Thanks, Mike. I also found the UK site, and ordered from there, although they are a slight variance to the old standard US Chess cards. Close enough to teach and then have them make their own using index cards. (I can remember using index cards and felt-tip pens by the late 1970s and teaching “Uncle Tim” how to pair.)
There is a copy of a pairing card on page 86 of the Rulebook. You can reduce the size a bit and make a few copies. 5 of the cards will then fit on an 8x11 sheet of paper. Copy as many as you need and cut them out. You can do the cards in various colors to distinguish sections. They used to produce cards in pink, blue, green, goldenrod and white. I still have a bunch of pairing cards in goldenrod color. The master sheet of cards plus other forms can be placed in sheet protectors and put in a binder with other masters, like different scoresheets, how ratings work, tiebreak methods, entry forms, rating report forms, and signs you post in the playing room on game day. We also used to place a list of club members, other local players, their ratings, and expiration dates in the binder, too. Some things would be updated for each tournament. One run to a copy store would allow you to make as many forms as you needed.
It was a common practice to have the wallcharts and the pairing cards the same color. Sometimes the pairing sheets were also the same color. The reasoning behind it was avoid mix ups of the cards. When you did cross pairings it was easier to see which sections were involved. Players also found it easier to see where their pairings and results were.
At one school grade (13 sections) there were only five colors available. I used a different color for each round’s pairings so that it was easy to see at a distance whether or not new pairings had gone up for a section (granted, that was using a pairing program).
I’m not sure what I’d do if I had to direct a large scholastic tournament, but for open (“adult”) events I prefer to use different colors for different functions rather than for different sections. For example:
yellow for pairing sheets
white for wall charts (in rating order)
blue for standings (in score order)
green for advance entry lists
salmon for alphabetical pairings (if any)
(Of course, with pairing cards you wouldn’t have the third and fifth items above.)
That way, you can tell players to post their results on the yellow pairing sheet, not on the white wall charts.
I stopped using colored stocks for posting when I learned that about 25% of the players in my events had a form of color blindness that made it next to impossible for them to differentiate between most of the colors I was using.
The color differentiation in cards, wallcharts, etc. was mostly for TD convenience. Many of the old TDs still used white cards. That was because they usually ran one section events no matter the size of the entry. After class tournaments with multiple sections became more usual did I see varying colors used.
One piece of advice was to put a small rubber band on each set of cards and keep the cards on the TD’s person rather than leave them out on the TD table. This allowed you to take the cards with you to mark them as results occurred. The main reason, however, was to keep the cards away from the players after an incident when a disgruntled player walked off with all of the cards. Today, I have seen TDs lock down their computers to the table or have the computer(s) in a secured room. It would not be the first time that players were yelled at for sitting at the TD desk looking at pairings or monkeying around with software analyzing their games.
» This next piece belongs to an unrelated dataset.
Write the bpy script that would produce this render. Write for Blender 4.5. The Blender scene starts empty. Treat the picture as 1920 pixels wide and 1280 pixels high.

I believe a TD laptop was stolen at a major tournament in LA back when laptops very very expensive. Staged commotion broke out in tournament room/hallway. Tournament staff ran out of the TD room to deal with the issue; confederates of the criminals ran into the TD room.
Also, given that the link I provided will show you info needed, and you can see similar links by searching online and seeing pictures of sealed move envelopes, its probably easier to create a template and print a few at a time.
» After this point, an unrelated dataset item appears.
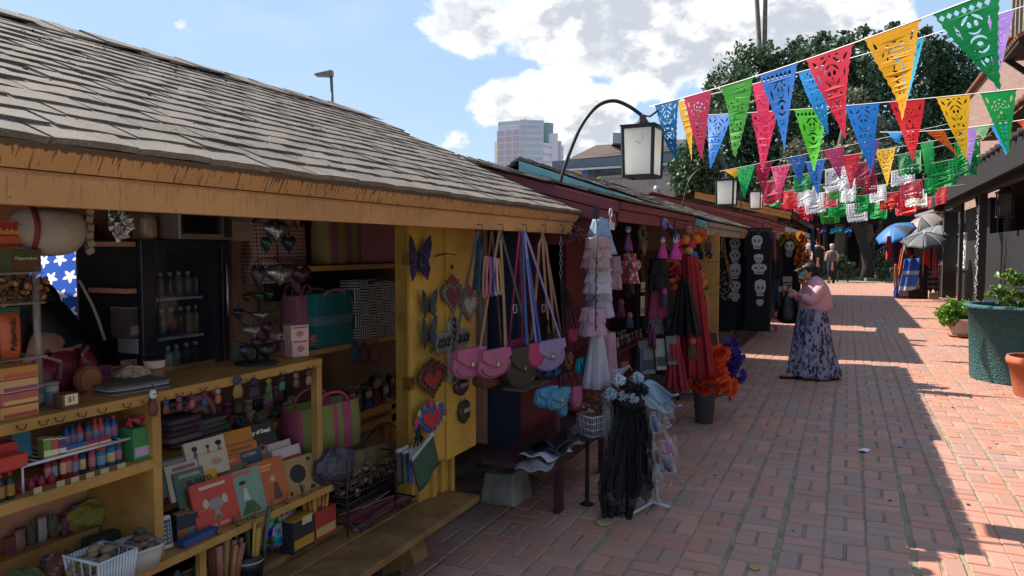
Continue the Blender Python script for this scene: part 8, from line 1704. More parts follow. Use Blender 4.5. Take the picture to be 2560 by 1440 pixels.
flowers('cluster of orange marigold and red flowers above the black shawl','flower_garland','flowers',tuple(P3_(1710,690)),hd,[('c8641c','d88a28'),('b03044','c84a5a'),('a8541c','d07a20'),('30141a','4a2028')],.07,44)
hd=[P3_(px,py)for px,py in((1695,605),(1712,600),(1728,612),(1700,632),(1735,640),(1722,628),(1742,598))]
t=thing('pompom_bunch','bunch of bright red, orange and blue pompoms hanging under the eave','pompoms',tuple(P3_(1715,610)))
for i,h in enumerate(hd):mb=MB();mb.blob(h,.05,12,8,.08);mb.build('pompom',C(['b02838','c8702a','b83044','a8284a','2f6a9a','a88a50','c86a20'][i],.95),t)
hd=[P3_(rg.gauss(1752,9),rg.gauss(588,9))for k in range(8)]
flowers('small orange flower cluster near the grey eave board','flower_bunch','flowers',tuple(P3_(1752,588)),hd,[('c8601c','d8702a')],.04,45)
hd=[P3_(rg.gauss(1748,14),rg.gauss(640,10))for k in range(10)]
flowers('dark feathery flower cluster in front of the ochre board','flower_bunch','flowers',tuple(P3_(1748,640)),hd,[('1c1416','3a2c28')],.045,46)
def drape(label,nm,cat,x0,x1,x2,x3,yt,yb,D,m,amp=.03,folds=9,seed=0,n=36):
    mb=MB()
    def fn(u,v):return PD((x0+(x1-x0)*u)*(1-v)+(x2+(x3-x2)*u)*v,yt+(yb-yt)*v+5*math.sin(u*13+seed)*v,D+amp*(math.sin(u*folds+seed+v*2)+.6*math.sin(u*folds*2.7+seed*3+v)+.3*math.sin(u*folds*5))*(.25+v)*.8-.05*math.sin(math.pi*u))
    mb.sheet(fn,n,18);return mb.build(nm,m,label=label,cat=cat,solid=.004,loc=PD((x0+x1)/2,yt,D))
drape('long red tulle cloth hanging from the end of the maroon stall','tulle_drape','cloth',1706,1744,1700,1792,640,945,D3-.1,mat('red_tulle','a82c36',rough=.8,trans=.4,var=.2),seed=1)
drape('dull red cloth spread low along the counter front','cloth_drape','cloth',1668,1700,1662,1722,860,975,D3-.35,mat('red_cloth','8a2430',rough=.9,var=.2),seed=2)
drape('black shawl hanging in front of the red tulle','shawl','cloth',1698,1722,1676,1756,700,838,D3-.3,C('121114',.95),amp=.05,seed=3)
for k,(x0,x1,yt,yb,c,lb)in enumerate(((1600,1640,850,935,'6a7072','grey green book style panel leaning on the counter'),(1640,1668,846,925,'8a8484','pale panel leaning right of the grey green one'),(1668,1696,840,912,'5a6064','slate panel at the right of the leaning ones'))):
    p=PD((x0+x1)/2,yb,6.7);w=(x1-x0)*6.7/F;h=(yb-yt)*6.7/F;packbox(lb,p,w,h,.015,c,'3a3c40',None,nm='leaning_panel',cat='panel',rz=40,tilt=-12)
mb=MB();q=PD(1650,935,6.6);mb.box(X2+.0,q.y-1.2,zt2-.25,X2+.28,q.y+.5,zt2-.22);mb.build('counter_leaf',wood_m,S2)
# folding chair
fc=PZ(1755,1005,0);FCH=thing('folding_chair','black and steel folding chair behind the flower bucket','chair',tuple(fc));Dc=PROJ(fc)[2]+.1;mb=MB()
for a,b in(((1712,930),(1694,1006)),((1800,925),(1826,1002))):mb=MB();p,q=PD(*a,Dc),PD(*b,Dc);q.z=.0;mb.tube([p,q],.011,6);mb.build('leg',black_m,FCH)
for a,b in(((1720,925),(1748,1000)),((1806,930),(1790,1008))):mb=MB();p,q=PD(*a,Dc+.3),PD(*b,Dc+.3);q.z=.0;mb.tube([p,q],.011,6);mb.build('leg',black_m,FCH)
mb=MB();mb.tube([PD(1768,900,Dc+.2),PD(1762,850,Dc+.2),PD(1770,815,Dc+.2),PD(1782,808,Dc+.2),PD(1792,820,Dc+.2),PD(1797,900,Dc+.2)],.011,6);mb.build('back_frame',MATS['steel'],FCH)
mb=MB();s=PD(1755,925,Dc+.1);mb.box(s.x-.2,s.y-.2,s.z-.015,s.x+.2,s.y+.2,s.z+.015);mb.build('seat',black_m,FCH,bev=.006);mb=MB();mb.tube([PD(1700,985,Dc),PD(1744,985,Dc+.3)],.008,5);mb.tube([PD(1790,990,Dc+.3),PD(1826,985,Dc)],.008,5);mb.build('crossbar',black_m,FCH)
# ================================================================ STALL 3: black shirts with skull prints
def ellp(cx,cy,rx,ry,n=10):return[(cx+rx*math.cos(2*math.pi*i/n),cy+ry*math.sin(2*math.pi*i/n))for i in range(n)]
ink=mat('white_ink','a8a8a8',rough=.7,var=.25,ns=60)
skull_out=[(-.30,-.5),(-.34,-.22),(-.48,-.05),(-.5,.22),(-.36,.42),(0,.5),(.36,.42),(.5,.22),(.48,-.05),(.34,-.22),(.30,-.5)]
skull_h=[ellp(-.2,.08,.13,.12),ellp(.2,.08,.13,.12),[(0,-.05),(.06,-.17),(-.06,-.17)],ellp(0,.33,.07,.05,8)]+[[(-.22+.11*i,-.27),(-.16+.11*i,-.27),(-.16+.11*i,-.42),(-.22+.11*i,-.42)]for i in range(5)]+[ellp(-.3,.28,.04,.03,6),ellp(.3,.28,.04,.03,6)]
SKM=fillmesh('skull_print',skull_out,skull_h,ink,.001)
EYE={}
def skull(parent,x,y,z,w,h,brim=False):
    o=link('skull_print',SKM,parent,(x,y,z));o.scale=(w,1,h)
    mb=MB();
    for s in(-1,1):mb.prism(ellp(x+s*.2*w,z+.09*h,.045*w,.05*h,6),y-.003,y-.001)
    if brim:mb.prism([(x-w*.55,z+h*.22),(x-w*.2,z+h*.30),(x+w*.5,z+h*.25),(x+w*.45,z+h*.55),(x,z+h*.68),(x-w*.45,z+h*.52)],y-.003,y-.001)
    mb.build('skull_print',ink,parent)
YS=10.6
def shirt(label,x0,x1,yt,yb,Y,prints,wide=1.0,m=None):
    a,b=PY(x0,yt,Y),PY(x1,yb,Y);w=b.x-a.x;h=a.z-b.z;t=thing('black_shirt',label,'t-shirt',(0,0,0));mb=MB()
    P=[(-w*.5,0),(w*.5,0),(w*.5,h*.75),(w*.56,h*.72),(w*.62,h*.88),(w*.40,h*.99),(w*.15,h),(0,h*.96),(-w*.15,h),(-w*.40,h*.99),(-w*.62,h*.88),(-w*.56,h*.72),(-w*.5,h*.75)]
    mb.prism(P,-.01,.02);mb.build('shirt',m or mat('black_cotton','121317',rough=.9,var=.2),t,bev=.006)
    for(px,py,wp,hp,br)in prints:p=PY(px,py,Y);kx=PROJ(p)[2]/F;skull(t,p.x-(a.x+b.x)/2,-.0135,p.z-b.z,wp*kx,hp*kx,br)
    return place(t,((a.x+b.x)/2,Y,b.z),0)
mb=MB();a,b=PY(1800,570,YS+.1),PY(1925,830,YS+.1);mb.box(a.x,YS+.1,b.z,b.x,YS+.14,a.z);mb.build('display_board',wood_d,S3)
shirt('black shirt with a column of four white skulls',1822,1858,588,825,YS,[(1838,611,27,32,False),(1838,641,26,30,False),(1838,680,27,34,True),(1838,716,26,28,False),(1836,742,28,22,False)])
shirt('long black shirt with a large skull, a crowned figure and a bandana skull',1866,1922,575,826,YS-.15,[(1893,605,26,34,False),(1897,648,22,20,True),(1898,672,36,26,False),(1901,722,26,36,True),(1900,756,18,16,False)])
shirt('black shirt with white leaf pattern, low at the left of the skull shirts',1792,1822,672,752,YS-.2,[],m=pat('leaf_print','vor','8a8a80','141416',s=26,rough=.9))
shirt('plain black shirt behind the leaf patterned one',1796,1826,740,830,YS-.1,[])
mb=MB();q0,q1=PY(1799,575,YS-.4),PY(1832,720,YS-.4);mb.beam(q0,q1,.05,.03);mb.beam(PY(1800,640,YS-.42),PY(1815,640,YS-.42),.05,.03);mb.build('easel',wood_n,label='leaning brown wooden easel slat beside the skull shirts',cat='easel',loc=q0)
def stool(label,px,py,c,s):
    g=PZ(px,py,0);t=thing('stool',label,'stool',tuple(g));mb=MB();mb.box(g.x-s,g.y-s,s*1.1,g.x+s,g.y+s,s*1.25);mb.build('seat',C(c,.4),t,bev=.008)
    for x,y in((-1,-1),(1,-1),(1,1),(-1,1)):mb=MB();mb.beam((g.x+x*s*1.05,g.y+y*s*1.05,0),(g.x+x*s*.85,g.y+y*s*.85,s*1.1),s*.25,s*.25);mb.build('leg',C(c,.4),t)
stool('low white plastic stool under the long skull shirt',1896,836,'b8a8a8',.13);stool('low pink plastic stool right of the white one',1926,828,'a8487a',.11)
# stall 4 / 5 goods
YT=15.2
mb=MB();a,b=PY(1940,585,YT+.1),PY(2000,800,YT+.1);mb.box(a.x,YT+.08,b.z,b.x,YT+.12,a.z);mb.build('display_board',wood_d,S4)
shirt('black shirt with white ribs printed below the flower crowned mask',1955,1996,625,740,YT,[(1973,634,16,18,False)])
t=thing('garland','thick orange and dark red marigold garland hanging in a rope','garland',tuple(PY(2006,580,YT-.3)));rg=random.Random(50);ms=[leaf_material('petal_g1','c87a1c','d8a030',.3),leaf_material('petal_g2','8a2c1c','a83a20',.3)]
for k in range(17):mb=MB();flower_head(mb,PY(2001+5*math.sin(k*.5),588+k*7,YT-.3),.075,rg,26);mb.build('flower_head',ms[(k//1)%2],t)
t=thing('garland','shorter orange red garland hanging right of the long one','garland',tuple(PY(2018,630,YT-.1)))
for k in range(7):mb=MB();flower_head(mb,PY(2018,632+k*7,YT-.1),.07,rg,22);mb.build('flower_head',ms[k%2],t)
t=thing('flower_mask','skull mask with a yellow sunflower crown above the rib shirt','mask',tuple(PY(1974,600,YT-.1)))
for k in range(9):mb=MB();flower_head(mb,PY(1974+22*math.cos(k*.4+.0),604-16*math.sin(k*.4),YT-.1),.075,rg,22);mb.build('flower_head',[leaf_material('petal_y','b8901c','d8b030',.3),leaf_material('petal_r','6a2c24','8a3a2c',.3)][k%2],t)
skullface(t,*PY(1974,616,YT-.05),.09)
for k,(x0,x1,yt,yb,c)in enumerate(((1954,1978,690,712,'9a8a80'),(1954,1978,714,736,'a09088'),(1954,1978,738,760,'8a7a74'),(1956,1974,762,790,'7a3a4a'))):p=PY((x0+x1)/2,yb,YT-.2);kx=PROJ(p)[2]/F;packbox('%s pale printed box in the column below the rib shirt'%['topmost','second','third','lowest, dark red'][k],p,(x1-x0)*kx,(yb-yt)*kx*.95,.1,c,'5a4a48',None,nm='printed_box',rz=15)
for k,(x0,x1,yt,yb,c,lb)in enumerate(((1925,1950,600,700,'1c1c22','dark jacket hanging just beyond the long skull shirt'),(1922,1948,690,760,'20344a','dark blue trousers hanging beyond the skull shirts'),(1936,1956,640,760,'141418','narrow black dress beyond the skull shirts'))):
    drape(lb,'hanging_clothes','clothes',x0,x1,x0-2,x1+2,yt,yb,13.5+k*.2,C(c,.9),seed=k,n=14)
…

I doubt if anybody still makes them (other than as a special order). If it ever came up I’d just take a normal envelope, put an 8x8 grid on the front, add the move number, whose move it was, the players, the round number and the clock times, and then wrap the scoresheets in a piece of paper so the move could not be read from outside the envelope (seal it and have the players initial the envelope before the TD takes charge of it).
Nowadays with scorebooks and ENDs not being able to fit into the envelope (or be used in the next round because they are stuck in the envelope) you’d probably have to settle for having a copy of a scoresheet in the envelop with the player’s move added to it (giving you some back-up if there is a question about the position written on the envelope and the players coming to resume the game had inadvertently left their scoresheets at home).
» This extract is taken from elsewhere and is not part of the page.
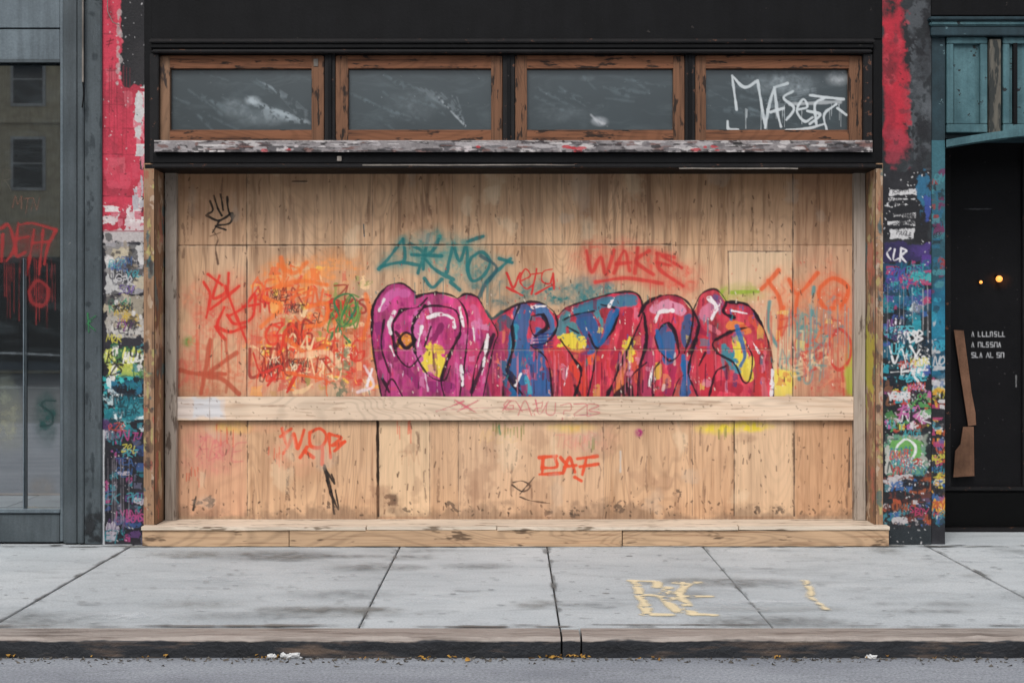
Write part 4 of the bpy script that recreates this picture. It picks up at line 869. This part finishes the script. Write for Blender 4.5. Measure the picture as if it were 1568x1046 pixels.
# ================================================================= ACROSS THE STREET (seen mirrored in the glass)
M_beige=painted('beige_masonry',(200,186,154),(176,162,132)); M_dark=painted('dark_brick',(84,60,52),(62,46,40)); M_fr=painted('white_frame',(190,190,186)); M_dg=painted('window_dark',(40,48,52),(30,36,40),rough=.2)
def block(name,x0,x1,h,mat,yf,first=4.6,st=2.9,dx=2.6,w=1.0):
    P=empty(name); box('walls',x0,x1,yf-10,yf,-.1,h,mat,P,.02)
    z=first+1.7
    while z+1.6<h:
        x=x0+1.3
        while x<x1-1:
            box('window_frame',x-w/2-.1,x+w/2+.1,yf,yf+.06,z-.1,z+1.75,M_fr,P,0); box('window_glass',x-w/2,x+w/2,yf+.061,yf+.08,z,z+.8,M_dg,P,0); box('window_glass_upper',x-w/2,x+w/2,yf+.061,yf+.08,z+.86,z+1.65,M_dg,P,0)
            x+=dx
        box('string_course',x0-.05,x1+.05,yf,yf+.18,z+2.2,z+2.4,mat,P,.03)
        z+=st
    box('cornice',x0-.2,x1+.2,yf,yf+.6,h-.1,h+.5,mat,P,.05)
    box('shopfront',x0+.5,x1-.5,yf,yf+.05,0,3.9,M_dg,P,0)
block('beige_apartment_building',-33.6,-13.5,14,M_beige,-40)
block('brick_apartment_building',-12.5,32,9,M_dark,-44)

# ================================================================= LIGHT / WORLD / CAMERA
wd=bpy.data.worlds.new('World'); scene.world=wd; wd.use_nodes=True; nt=wd.node_tree
bg=nt.nodes['Background']; sky=nt.nodes.new('ShaderNodeTexSky'); sky.sky_type='NISHITA'; sky.sun_disc=False
sv=Vector((-.22,-.75,.86)).normalized()
sky.sun_elevation=math.asin(sv.z); sky.sun_rotation=math.atan2(sv.x,sv.y)
sky.air_density=1.0; sky.dust_density=2.5; sky.ozone_density=1.0
hs=nt.nodes.new('ShaderNodeHueSaturation'); hs.inputs['Saturation'].default_value=.42
nt.links.new(sky.outputs[0],hs.inputs['Color']); nt.links.new(hs.outputs[0],bg.inputs[0]); bg.inputs[1].default_value=.15
ld=bpy.data.lights.new('sun','SUN'); ld.energy=2.2; ld.angle=math.radians(26); ld.color=(1,.985,.965)
lo=bpy.data.objects.new('sun',ld); scene.collection.objects.link(lo); lo.rotation_euler=(-sv).to_track_quat('-Z','Y').to_euler()
cd=bpy.data.cameras.new('camera'); cam=bpy.data.objects.new('camera',cd); scene.collection.objects.link(cam)
cam.location=(0,-D,CH); cam.rotation_euler=(math.radians(90),0,0); cd.sensor_width=36; cd.lens=36*D/(1568*K); cd.shift_y=-22.7/1568; cd.clip_end=2000
scene.camera=cam
scene.view_settings.view_transform='Standard'; scene.view_settings.look='None'; scene.view_settings.exposure=0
I still have about 20 of the cards used for adjournments. They would be placed in a normal envelope. The card had a chess board to write the position on and a few lines to write the sealed move. The person sealing usually would sign the card to verify the sealed move. The envelope required writing the date and time for resuming the adjournment and the signature of the TD that he received the envelope. This was an alternative method to using a special adjournment envelope in which a sheet of paper or a scoresheet with the sealed move would be placed. I probably have a few of these special envelopes, too.
I may be assuming too much here, but I would expect the players to have their original scoresheets when they come to play the adjournment. Placing the actual scoresheets inside the envelope doesn’t seem practical when half of the players are using ENDs or scorebooks. The last few times I did adjournments, I just recorded the position, times, what result each player was playing for, etc., and had the sealing player write his move on the inside of the flap (this was with the old-style “official” adjournment envelopes, of which I still have a couple). However, I sincerely hope to never have to adjourn a game again. I think it is an obsolete practice (not least because of the ubiquity of chess engines).
Repeating time controls (no sudden death) brought about the initial need for adjournments. Nowadays such time controls are very, very few and very, very far between but increment time controls still provide a rare need for adjournments (especially if there are site constraints).
Even in the days of pre-Fritz adjournments there was still the possibility of a “brain trust” looking at the position (one of the duties of a player’s second in a match) and analysis and books were always allowed (prohibiting them would only adversely impact the people that followed that prohibition).